Scene script records
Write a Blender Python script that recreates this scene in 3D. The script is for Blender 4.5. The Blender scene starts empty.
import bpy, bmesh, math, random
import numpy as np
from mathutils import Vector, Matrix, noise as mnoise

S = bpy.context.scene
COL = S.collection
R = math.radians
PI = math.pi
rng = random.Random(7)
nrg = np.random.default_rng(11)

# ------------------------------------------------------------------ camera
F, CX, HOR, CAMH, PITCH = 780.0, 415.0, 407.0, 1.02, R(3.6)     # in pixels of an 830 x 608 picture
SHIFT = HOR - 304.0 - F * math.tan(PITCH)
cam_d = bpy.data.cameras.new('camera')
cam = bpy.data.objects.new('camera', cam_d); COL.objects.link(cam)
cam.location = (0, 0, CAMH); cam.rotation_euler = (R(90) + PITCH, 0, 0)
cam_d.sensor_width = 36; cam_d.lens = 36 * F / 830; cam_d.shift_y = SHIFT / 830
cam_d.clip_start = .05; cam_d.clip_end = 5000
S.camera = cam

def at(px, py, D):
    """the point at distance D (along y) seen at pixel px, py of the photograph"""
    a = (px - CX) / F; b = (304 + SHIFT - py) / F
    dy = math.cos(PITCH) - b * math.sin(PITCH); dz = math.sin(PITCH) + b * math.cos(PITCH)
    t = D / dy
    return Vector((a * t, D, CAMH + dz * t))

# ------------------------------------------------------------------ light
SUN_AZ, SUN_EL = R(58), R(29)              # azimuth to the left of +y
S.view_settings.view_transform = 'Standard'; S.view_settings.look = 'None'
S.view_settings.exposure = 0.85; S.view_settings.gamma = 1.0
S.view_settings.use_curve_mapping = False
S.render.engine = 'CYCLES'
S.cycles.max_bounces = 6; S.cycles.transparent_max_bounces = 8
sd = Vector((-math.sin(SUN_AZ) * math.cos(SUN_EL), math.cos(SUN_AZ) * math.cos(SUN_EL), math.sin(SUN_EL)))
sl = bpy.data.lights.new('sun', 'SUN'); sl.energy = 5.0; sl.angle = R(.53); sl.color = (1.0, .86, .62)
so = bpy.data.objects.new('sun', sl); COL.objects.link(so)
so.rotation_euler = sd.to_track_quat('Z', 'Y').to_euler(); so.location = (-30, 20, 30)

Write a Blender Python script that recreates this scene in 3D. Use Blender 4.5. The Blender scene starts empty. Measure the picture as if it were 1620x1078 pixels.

Goal —
Print the entries exactly. Include every one.

Finished exercise —
Write a Blender Python script that recreates this scene in 3D. The script is for Blender 4.5. The Blender scene starts empty.
import bpy, bmesh, math, random
import numpy as np
from mathutils import Vector, Matrix, noise as mnoise

S = bpy.context.scene
COL = S.collection
R = math.radians
PI = math.pi
rng = random.Random(7)
nrg = np.random.default_rng(11)

# ------------------------------------------------------------------ camera
F, CX, HOR, CAMH, PITCH = 780.0, 415.0, 407.0, 1.02, R(3.6)     # in pixels of an 830 x 608 picture
SHIFT = HOR - 304.0 - F * math.tan(PITCH)
cam_d = bpy.data.cameras.new('camera')
cam = bpy.data.objects.new('camera', cam_d); COL.objects.link(cam)
cam.location = (0, 0, CAMH); cam.rotation_euler = (R(90) + PITCH, 0, 0)
cam_d.sensor_width = 36; cam_d.lens = 36 * F / 830; cam_d.shift_y = SHIFT / 830
cam_d.clip_start = .05; cam_d.clip_end = 5000
S.camera = cam

def at(px, py, D):
    """the point at distance D (along y) seen at pixel px, py of the photograph"""
    a = (px - CX) / F; b = (304 + SHIFT - py) / F
    dy = math.cos(PITCH) - b * math.sin(PITCH); dz = math.sin(PITCH) + b * math.cos(PITCH)
    t = D / dy
    return Vector((a * t, D, CAMH + dz * t))

# ------------------------------------------------------------------ light
SUN_AZ, SUN_EL = R(58), R(29)              # azimuth to the left of +y
S.view_settings.view_transform = 'Standard'; S.view_settings.look = 'None'
S.view_settings.exposure = 0.85; S.view_settings.gamma = 1.0
S.view_settings.use_curve_mapping = False
S.render.engine = 'CYCLES'
S.cycles.max_bounces = 6; S.cycles.transparent_max_bounces = 8
sd = Vector((-math.sin(SUN_AZ) * math.cos(SUN_EL), math.cos(SUN_AZ) * math.cos(SUN_EL), math.sin(SUN_EL)))
sl = bpy.data.lights.new('sun', 'SUN'); sl.energy = 5.0; sl.angle = R(.53); sl.color = (1.0, .86, .62)
so = bpy.data.objects.new('sun', sl); COL.objects.link(so)
so.rotation_euler = sd.to_track_quat('Z', 'Y').to_euler(); so.location = (-30, 20, 30)

Write a Blender Python script that recreates this scene in 3D. Use Blender 4.5. The Blender scene starts empty. Measure the picture as if it were 1620x1078 pixels.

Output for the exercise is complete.